Исчезающая теория. Книга о ключевых фигурах континентальной философии | страница 65



Напротив, Лакан пытается показать, что знание, в том числе на пике развития дискурса университета, не является адаптационным средством и его функция не существует в изначально данном виде, неизменном с тех времен, как в природе появилась антропологическая декорация. Демонстрирует он это, описывая, какую именно историю знание прошло с тех пор, как оно в современный университет попало. Я не стану задерживаться на первобытных структурах родства, поскольку замечаний Леви-Стросса на этот счет более чем достаточно – знание в описанном им мире оказывается знанием правил, по которым обменивается объект, являющийся объектом женским. Собственно же лакановский вклад начинается с освещения истории Античности и подводит к отношениям, которые поддерживает тот, кого Лакан называет «господином». Лакан пытается продемонстрировать, что уже тогда со знанием что-то пошло не так; возникло какое-то беспокойство, затруднение, ответом на которое стала доктрина Платона, попытавшегося поставить все на свои места и показавшего, что никакой проблемы нет, поскольку существует место, где знание концентрируется и хранится до момента его востребования.
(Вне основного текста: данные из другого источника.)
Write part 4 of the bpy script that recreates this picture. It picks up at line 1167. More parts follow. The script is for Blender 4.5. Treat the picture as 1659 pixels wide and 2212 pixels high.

Именно благодаря Платону в воображении субъекта возникают целые нетронутые закрома знаний, из которых субъект черпает, изначально имея к ним доступ, поскольку память о них якобы сохраняет его душа. Лакан, в свою очередь, показывает, насколько на самом деле вся эта история хитра и вульгарна одновременно, поскольку реальное функционирование знания обнаруживается не там, где субъект возносится к нему в философской мистерии. Подлинное знание обнаруживается в месте неожиданном, потому что его находят у раба.

Момент этот для самой Античности был крайне неудобен, хотя Платон его не чурался, видя в нем подтверждение своей теории. Как всем сегодня известно, в соответствующем диалоге над рабом проводят ряд операций, призванных навести его на нужные мысли, и в результате он доказывает одну из распространенных геометрических теорем. Здесь не обходится без помощи: ему подсказывают, задают наводящие вопросы, – но в итоге достоверно выясняется, что теорему способен доказать даже раб.

В этом «даже раб» невозможно не расслышать отзвук ханжества. В то же время это ханжество специфическое, не сводимое к тому, о чем, например, говорит Маркс, упирающий на корневое значение общественного неравенства. Марксистская гипотеза опирается здесь на критически описанную Фуко практику подозрения, которая культивирует вскрытие обстоятельства, чья разоблачительность оказывается последним аргументом – дальше искать здесь, собственно, нечего, поскольку ничего, кроме основного порочащего обстоятельства, мы больше не увидим. Для марксиста существование рабства оказывается последней истиной античного общества. Напротив, с точки зрения Лакана платоновский пример способен повести дальше, поскольку оказывается демонстрацией не столько того, что раб благодаря снисходительности своих хозяев тоже способен знать, сколько того, что знает именно раб. Знание как способность достичь истины, минуя являющееся привилегией аристократического класса соответствующее образование, есть только у него. Это заключение не является передергиванием или парадоксом, а лишь соблюдает необходимые условия чистоты эксперимента, поскольку всех остальных, уже пользующихся привилегией обретения знания от своих наставников, проверить не удается, поскольку всегда есть риск, что они просто умело за последними повторяют – другими словами, что они являются софистами.